Les Amitiés kurdes de Bretagne ont rencontré Leyla Güven à Diyarbakir, 31 mars 2019, durant sa mise en liberté provisoire, une Leyla Güven très affaiblie qui n’en continua pas moins sa grève de la faim qu’elle poursuivra jusqu’au deux-centième jour. Une correspondance épistolaire a pu s’établir avec elle, depuis la prison d’Elaziğ, puis depuis celle de Sincan.

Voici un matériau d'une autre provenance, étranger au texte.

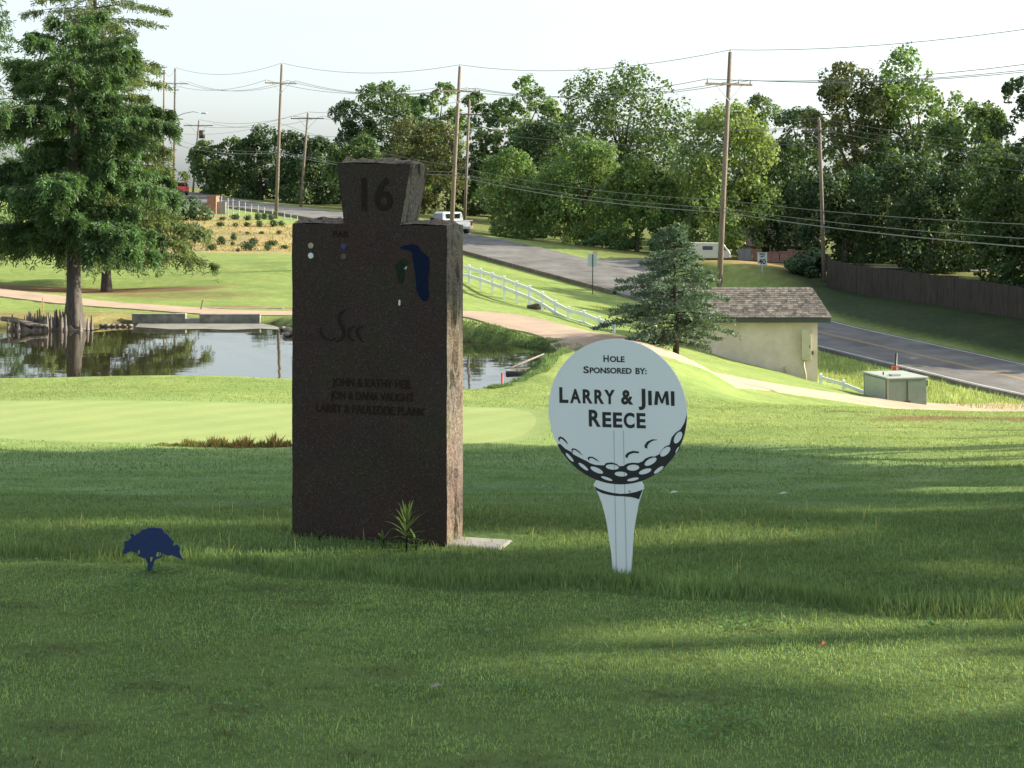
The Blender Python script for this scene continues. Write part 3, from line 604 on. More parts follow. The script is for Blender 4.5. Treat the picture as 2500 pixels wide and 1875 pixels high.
# ------------------------------------------------------------------ trees beyond the road
TREES = [  # px, D, top, width px, kind, leaves, low, leaf size, lobes, label
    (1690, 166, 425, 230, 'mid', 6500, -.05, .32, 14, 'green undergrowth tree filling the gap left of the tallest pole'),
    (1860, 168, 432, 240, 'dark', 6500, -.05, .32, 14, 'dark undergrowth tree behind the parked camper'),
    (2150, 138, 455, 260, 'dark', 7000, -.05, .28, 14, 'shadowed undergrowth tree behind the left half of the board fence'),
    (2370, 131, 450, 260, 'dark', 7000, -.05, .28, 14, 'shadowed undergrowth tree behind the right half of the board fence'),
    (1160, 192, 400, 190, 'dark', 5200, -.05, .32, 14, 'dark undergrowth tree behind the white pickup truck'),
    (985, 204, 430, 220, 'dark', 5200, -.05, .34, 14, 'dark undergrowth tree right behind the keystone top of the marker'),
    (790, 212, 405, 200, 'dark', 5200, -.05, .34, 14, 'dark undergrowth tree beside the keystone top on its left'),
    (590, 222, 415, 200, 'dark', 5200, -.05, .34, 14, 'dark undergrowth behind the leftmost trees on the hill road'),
    (535, 208, 352, 150, 'mid', 5200, -.05, .34, 14, 'leftmost low spreading green tree on the far side of the hill road'),
    (640, 204, 338, 170, 'dark', 5600, -.05, .34, 14, 'dense dark low tree behind the tall pole above the straw slope'),
    (742, 198, 330, 160, 'dark', 5600, -.05, .34, 14, 'dark round tree left of the granite marker, behind the leaning small pole'),
    (868, 226, 240, 150, 'dark', 5200, .15, .36, 14, 'tall dark tree with open lower branches rising above the granite marker'),
    (962, 222, 212, 190, 'mid', 6500, .15, .36, 16, 'tallest tree directly above the keystone top of the marker'),
    (1062, 216, 205, 130, 'light', 4800, .15, .36, 14, 'pale green pointed tree just left of the middle utility pole'),
    (880, 190, 352, 190, 'mid', 6200, .08, .32, 15, 'middling green tree behind the top of the granite marker'),
    (1035, 184, 312, 210, 'olive', 6800, .08, .32, 16, 'brownish olive round tree behind the middle utility pole'),
    (1175, 208, 236, 120, 'mid', 4200, .15, .34, 12, 'slim grey-green tree just right of the middle utility pole'),
    (1282, 206, 197, 150, 'light', 5600, .12, .34, 14, 'tall light tree with two upright tops above the street lamp'),
    (1352, 204, 240, 110, 'light', 4000, .12, .34, 12, 'narrow light green tree between the twin-topped tree and the big oak'),
    (1300, 172, 290, 190, 'dark', 6200, .05, .30, 14, 'dark evergreen standing behind the bright bush row'),
    (1520, 180, 188, 320, 'mid', 12500, .12, .32, 22, 'big broad oak with sky gaps above the bright bush row'),
    (1275, 150, 392, 230, 'light', 8500, .03, .26, 16, 'left bright green bushy tree by the road bend'),
    (1425, 146, 362, 250, 'light', 10500, .03, .26, 18, 'middle and tallest of the three bright bushy trees by the road'),
    (1555, 140, 402, 190, 'light', 7800, .03, .26, 15, 'right bright bushy tree with a leafy spire by the side street'),
    (1765, 138, 278, 270, 'pale', 10500, .10, .28, 20, 'pale yellow-green tree behind the tallest utility pole'),
    (1852, 196, 238, 150, 'mid', 4600, .12, .34, 14, 'distant green tree right of the tallest utility pole'),
    (1955, 172, 246, 190, 'dark', 5600, .10, .32, 14, 'dark distant tree left of the great tree at upper right'),
    (2090, 158, 148, 250, 'olive', 9500, .10, .32, 18, 'great tree with a brownish dark left side at upper right'),
    (2240, 156, 160, 270, 'light', 11500, .10, .32, 20, 'great sunlit light green tree at upper right'),
    (2385, 146, 238, 210, 'mid', 7500, .08, .30, 16, 'green tree between the great sunlit tree and the right edge'),
    (2510, 140, 190, 200, 'dark', 7500, .08, .30, 16, 'dark tall tree cut by the right edge of the picture'),
    (1905, 142, 372, 230, 'dark', 7600, .22, .28, 16, 'dark shade tree over the parked camper and brick wall'),
    (2060, 128, 420, 250, 'dark', 9000, .03, .26, 16, 'dark low tree beside the thin utility pole and fence end'),
    (2265, 123, 402, 280, 'dark', 9500, .03, .26, 18, 'dark low tree leaning over the middle of the board fence'),
    (2470, 116, 386, 260, 'mid', 9500, .03, .26, 18, 'dark green low tree over the right end of the board fence'),
]
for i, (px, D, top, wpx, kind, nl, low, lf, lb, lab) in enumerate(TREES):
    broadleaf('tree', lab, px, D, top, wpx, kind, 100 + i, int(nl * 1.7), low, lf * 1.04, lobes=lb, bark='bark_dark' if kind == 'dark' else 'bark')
for i, (x, y, R_, h_) in enumerate(((39, 99, 5.5, 14), (38, 90, 5.5, 13), (41, 109, 6, 15), (52, 118, 7, 15), (56, 98, 6, 15), (56, 108, 6, 16))):
    broadleaf('tree', 'tree out of the picture beyond the right end of the fence', 0, 0, 0, 0, 'dark', 300 + i, 7000, .03, .68, lobes=20, loc=(x, y), R=R_, hgt=h_)

# trees right of the camera whose crowns shade the tee; openings are cut into the crowns to place the sun patches
LIT = [(1.9, 5.82, 1.9, .42, 0), (2.1, 5.18, .9, .14, 0), (.5, 5.95, .7, .10, 0), (-1.4, 7.34, 1.5, .17, .157), (-1.75, 7.92, .9, .06, 0), (.75, 7.62, 1.0, .16, .14), (2.1, 8.45, .8, .07, 0), (1.9, 6.95, .5, .075, 0), (3.4, 11.3, 1.1, .2, 0), (4.6, 14.5, 1.2, .5, 0),
       (-.75, 7.45, .6, .07, 0), (5.6, 18.5, 1.6, .9, 0), (6.2, 22.0, 2.6, 1.8, 0)]
def keep(P):
    zg = np.zeros(len(P)); Q = None
    for _ in range(3):
        t = (P[:, 2] - zg) / SUN[2]; Q = P - SUN[None] * t[:, None]; zg = H(Q[:, 0], Q[:, 1])
    drop = np.zeros(len(P))
    for cx, cy, rx, ry, a in LIT:
        dx, dy = Q[:, 0] - cx, Q[:, 1] - cy; u = dx * math.cos(a) + dy * math.sin(a); v = -dx * math.sin(a) + dy * math.cos(a)
        drop = np.maximum(drop, np.clip(1.25 - np.hypot(u / (rx * 1.05 + .2), v / (ry + .20)), 0, 1) * 3)
    # the putting green and everything beyond stay in the open
    lim = 26.0 + .6 * np.clip(-3.5 - Q[:, 0], 0, 5) - 1.5 * np.clip(Q[:, 0] - 1.2, 0, 8); drop = np.maximum(drop, np.clip((Q[:, 1] - lim) / .5, 0, 1))
    return rng.random(len(P)) > drop
for i, (x, y, R_, h_) in enumerate(((18, 3.5, 4.2, 11), (19, 8.5, 4.2, 12), (19, 14.0, 4.3, 13), (23, 11.6, 3.6, 13.5), (20, 19.5, 4.5, 14), (21, 25.0, 4.5, 15), (27, 8, 4.8, 14), (28, 16, 4.8, 15), (28, 24.0, 4.8, 16), (30, 31, 4.6, 16))):
    broadleaf('tree', 'tree out of the picture right of the tee, shading it', 0, 0, 0, 0, 'shade', 400 + i, 13000, .06, .46, lobes=26, loc=(x, y), R=R_, hgt=h_, group='trees beside the tee', keep=keep)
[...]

Nous pouvons témoigner de sa force de caractère et de sa détermination.
“Participer à la solution pacifique du problème kurde”
Dans sa lettre, Leyla Güven rappelle aux missions diplomatiques la responsabilité des puissances européennes dans la négation du peuple kurde, lors du traité de Lausanne de 1923, qui effaça d’un trait la reconnaissance d’un Kurdistan autonome inscrit dans les attendus du traité de Sèvres de 1920 :
“Vous devez assumer cette responsabilité et travailler à un nouveau processus de paix. Ce nouveau processus de paix est possible. Il permettra, en y associant les Kurdes, de surmonter la crise politique actuelle et de mettre fin aux violations des droits, dans les prisons turques, et à la torture, en particulier à İmrali où est incarcéré Abdullah Öcalan dans des conditions d’isolement insupportables.”
“L’interlocuteur, c’est Öcalan”, Leyla Güven insiste pour que la voix des Kurdes soit davantage entendue et qu’on reconnaisse que celui qui est maintenu à l’isolement complet dans l’ile-prison d’Imrali soit le principal interlocuteur avec lequel on doit négocier pour aboutir à une solution démocratique à la question kurde.
Cette lettre envoyée aux ambassades des États-Unis, d’Allemagne, d’Autriche, de Belgique, du Royaume-Uni, du Royaume du Danemark, de Finlande, des Pays-Bas, d’Espagne, de Suède, d’Italie, du Canada, du Royaume de Norvège, du Portugal, de Grèce, a été également envoyée à son excellence Monsieur l’Ambassadeur de France à Ankara. Cette lettre nous oblige, nous qui croyons que la France peut jouer un rôle important dans un processus aboutissant à une négociations “pour une paix juste et durable”, nous qui croyons que la France doit jouer ce rôle.